Perhaps even worse, major fights that fans were desperate to see weren’t made, for reasons difficult to understand. Promoter Oscar De La Hoya steadfastly refused to pit his star, Canelo Alvarez, against Gennady Golovkin in 2016, despite heavy fan and media pressure.

This despite De La Hoya standing at a podium following an Alvarez win in May and vowing to call Golovkin promoter Tom Loeffler the next day to get the bout made.

All of that, and more, made it difficult to be a boxing fan in 2016.

But an unassuming young woman from Flint, Mich., helped to keep the flame flickering, as well as to provide hope for boxing’s future.

Twenty-one-year-old Claressa Shields not only became the first American to win back-to-back Olympic gold medals, but she also became an outspoken advocate on many social issues.

Shields managed to overcome a frightening childhood. Her father was incarcerated for a long stretch, she said she was raped at age 5 and sexually molested at age 8, and frequently had nothing to eat.

Women were allowed to box in the Olympics for the first time in 2012, and Shields won the gold medal as a teenager in London. In the Rio de Janeiro Games in August, Shields repeated her Olympic victory, and won the Val Barker Award as the top female fighter in the Games.

She used her platform to speak out on the water crisis in her hometown, to advocate for women’s rights, and against sexual assault.

For all of that, and much more, Claressa Shields is the Yahoo Sports Boxing Person of the Year for 2016.

“Claressa has very broad shoulders, and she feels a responsibility to carry as much of the weight of the world as possible on those shoulders as she matures,” said Mark Taffet, the former HBO Sports executive who has become her co-manager and helped her to turn professional.

“She wants to be a leader. She wants to be a transformative figure and she wants to empower women all around the world. She does it like an artist wearing gloves, standing on a canvas instead of painting on one. She feels very strongly she’ll change the face of boxing, of sport and make an indelible impact on the efforts of women to continue to progress in society.”

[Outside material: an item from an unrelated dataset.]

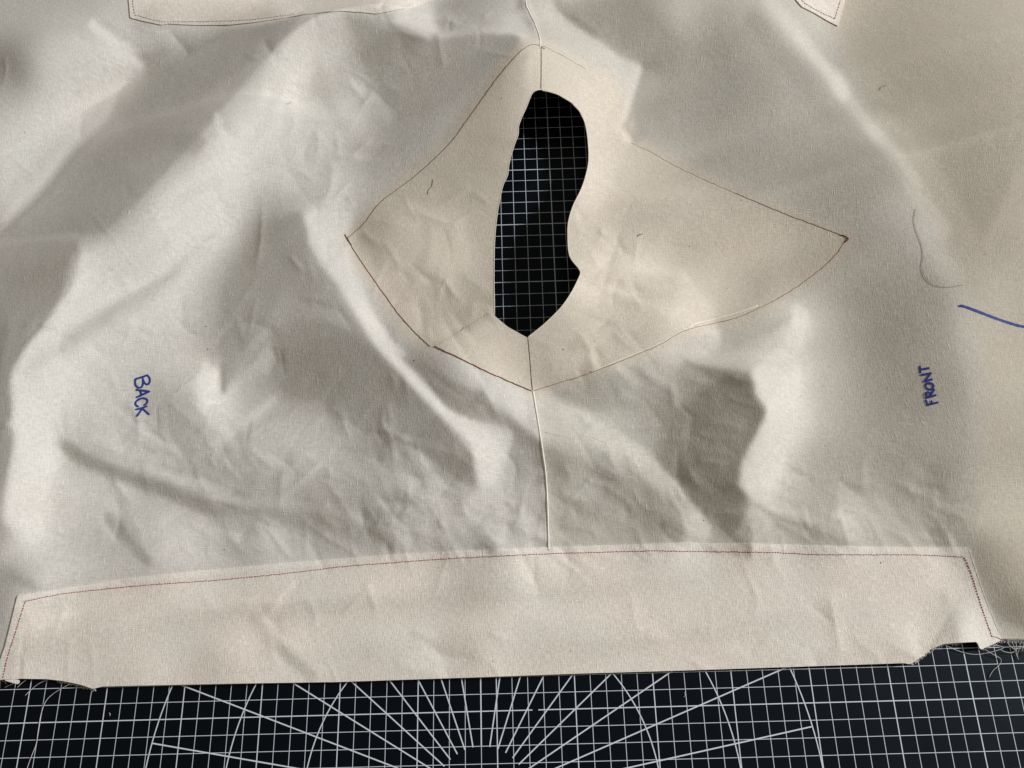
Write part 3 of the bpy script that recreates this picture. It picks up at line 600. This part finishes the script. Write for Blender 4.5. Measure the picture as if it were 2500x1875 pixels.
def sheet(name, outline, off, mat, parent, thick=.045, holes=(), attr=None, lift=None):
    """a piece of cloth: the relief cut to an outline (photo pixels), with cloth thickness"""
    rings = [on_cloth(dense(r), off)[:, :2] for r in [outline, *holes]]
    allp = rings[0]
    i0 = max(0, int((allp[:, 0].min() - GX0) / Q) - 2); i1 = min(GX.shape[1], int((allp[:, 0].max() - GX0) / Q) + 4)
    j0 = max(0, int((allp[:, 1].min() - GY0) / Q) - 2); j1 = min(GX.shape[0], int((allp[:, 1].max() - GY0) / Q) + 4)
    X, Y = GX[j0:j1, i0:i1], GY[j0:j1, i0:i1]
    ins = np.zeros(X.shape, bool)
    for r in rings: ins ^= poly_mask(X, Y, r)
    D = np.where(ins, 1., -1.)
    near = np.zeros(X.shape, bool)
    for a in (0, 1):
        df = np.diff(ins, axis=a)
        if a == 0: near[1:] |= df; near[:-1] |= df
        else: near[:, 1:] |= df; near[:, :-1] |= df
    for _ in range(1):
        n2 = near.copy(); n2[1:] |= near[:-1]; n2[:-1] |= near[1:]; n2[:, 1:] |= near[:, :-1]; n2[:, :-1] |= near[:, 1:]; near = n2
    xx, yy = X[near], Y[near]; dd = np.full(xx.shape, 1e9)
    for r in rings: dd = np.minimum(dd, line_dist(xx, yy, np.r_[r, r[:1]]))
    D[near] = np.where(ins[near], 1, -1) * np.maximum(dd, 1e-4)
    idx = -np.ones(X.shape, int); V = []
    jj, ii = np.nonzero(D > 0); idx[jj, ii] = np.arange(len(jj))
    V = [(x, y) for x, y in zip(X[jj, ii], Y[jj, ii])]
    F = []
    pos = D > 0; full = pos[:-1, :-1] & pos[1:, :-1] & pos[:-1, 1:] & pos[1:, 1:]; anyp = pos[:-1, :-1] | pos[1:, :-1] | pos[:-1, 1:] | pos[1:, 1:]
    fj, fi = np.nonzero(full)
    F = np.c_[idx[fj, fi], idx[fj, fi + 1], idx[fj + 1, fi + 1], idx[fj + 1, fi]].tolist()
    cache = {}
    def cut(a, b):
        k = (a, b) if a < b else (b, a)
        if k not in cache:
            t = D[a] / (D[a] - D[b]); cache[k] = len(V)
            V.append((X[a] * (1 - t) + X[b] * t, Y[a] * (1 - t) + Y[b] * t))
        return cache[k]
    pj, pi = np.nonzero(anyp & ~full)
    for j, i in zip(pj.tolist(), pi.tolist()):
        c = [(j, i), (j, i + 1), (j + 1, i + 1), (j + 1, i)]; f = []
        for a, b in zip(c, c[1:] + c[:1]):
            if D[a] > 0: f.append(int(idx[a]))
            if (D[a] > 0) != (D[b] > 0): f.append(cut(a, b))
        if len(f) > 2: F.append(f)
    V = np.array(V); Z = height(V[:, 0], V[:, 1]) + off + (lift(V) if lift else 0); V3 = np.c_[V, Z]
    at = attr(V3) if attr else np.zeros(len(V3))
    o = mesh_object(name, V3, F, mat, parent, attr=at)
    sm = o.modifiers.new('cloth_thickness', 'SOLIDIFY'); sm.thickness = thick * CM; sm.offset = -1
    return o
def ribbon(pts, width, off, V, F, step=4.0, sm=True):
    """a flat stroke of ink lying on the cloth"""
    P = smooth(pts, step) if sm else np.asarray(pts, float)
    T = np.gradient(P, axis=0); T /= np.linalg.norm(T, axis=1)[:, None] + 1e-9; Nn = np.c_[-T[:, 1], T[:, 0]]
    rs = np.random.RandomState(int(abs(P[0, 0] * 7 + P[0, 1])) % 9999); wv = width / 2 * (1 + .10 * rs.randn(len(P)))[:, None]
    # rounded ends
    P = np.r_[P[:1] - T[:1] * width * .4, P, P[-1:] + T[-1:] * width * .4]; Nn = np.r_[Nn[:1], Nn, Nn[-1:]]; wv = np.r_[wv[:1] * .5, wv, wv[-1:] * .5]
    A = on_cloth(P + Nn * wv, off); Bq = on_cloth(P, off + .002); C = on_cloth(P - Nn * wv, off); b = len(V); m = len(P)
    for i in range(m): V += [A[i], Bq[i], C[i]]
    for i in range(m - 1):
        for k in (0, 1): F.append((b + 3 * i + k, b + 3 * i + k + 1, b + 3 * i + 4 + k, b + 3 * i + 3 + k))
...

Shields has fought 79 times, 78 as an amateur and once as a pro, and has won 78 of them. In addition to winning Olympic gold twice, she won the amateur world championships in 2014 and 2016 and won a gold as a light heavyweight at the 2015 Pan American Games in Toronto.

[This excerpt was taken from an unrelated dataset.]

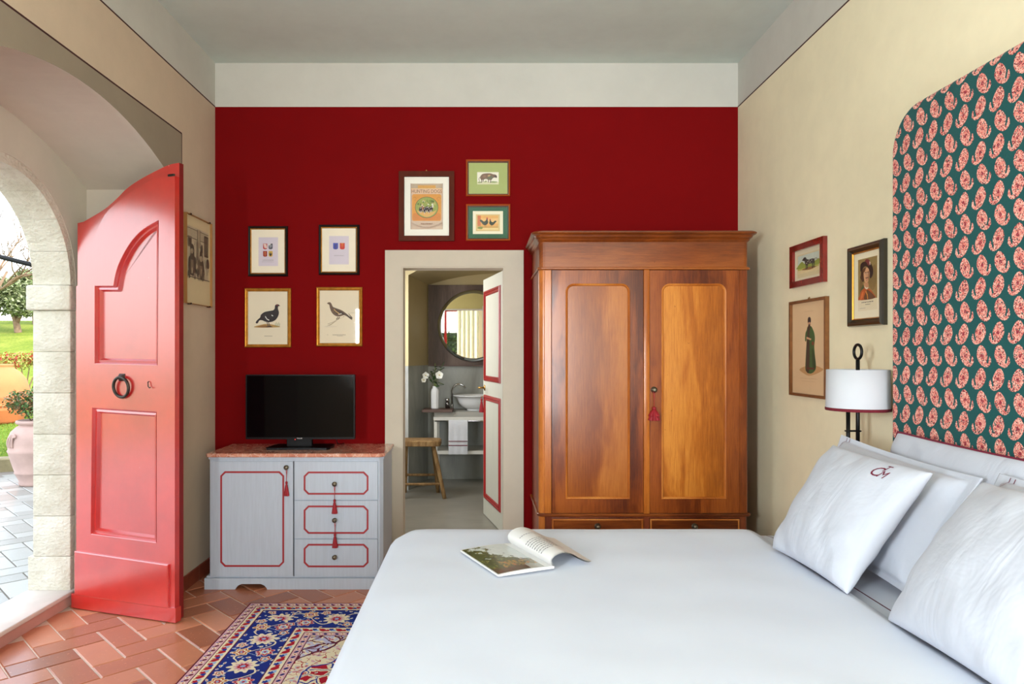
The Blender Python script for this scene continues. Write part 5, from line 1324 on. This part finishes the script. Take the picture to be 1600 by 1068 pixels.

Her pro debut came against an old amateur rival, Franchon Crews, on the undercard of the much-anticipated bout between Andre Ward and Sergey Kovalev in Las Vegas.

She won going away, which was no surprise. Taffet attended the WBC convention in Florida earlier this month and all of the trainers and fighters he spoke to raved about her talents.

“There were a lot of them who told me she may be the best pound-for-pound fighter in the sport right now,” he said.

Shields hopes to have the kind of impact on women’s boxing that Ronda Rousey has had on MMA. Rousey, though, had advantages that Shields doesn’t yet have.

UFC president Dana White, after initially saying women would never fight in the UFC, became a believer after seeing Rousey compete. He promoted her relentlessly and she headlined the card on which she made her UFC debut.

There is no champion for women’s boxing like White has been for women’s MMA, and television networks in the U.S. rarely broadcast women’s boxing. Incredibly, despite her stardom, promoters opted not to put Shields on the pay-per-view undercard of the Ward-Kovalev fight despite a lackluster set of fights planned.

Shields faces an uphill task, both in her efforts to boost women’s boxing as well as in her social causes. Progress comes slowly, and doesn’t always move in a linear fashion.

But her electrifying talent and her willingness to take a stand for what she believes in provides hope to a sport with an otherwise dismal short-term future.

Shields, though, is a beacon that while the sport is down, it’s certainly not out. Despite all the storm clouds that envelop boxing as 2016 closes, the 21-year-old from one of the poorest cities in the country loudly sends a message that perhaps better days are ahead.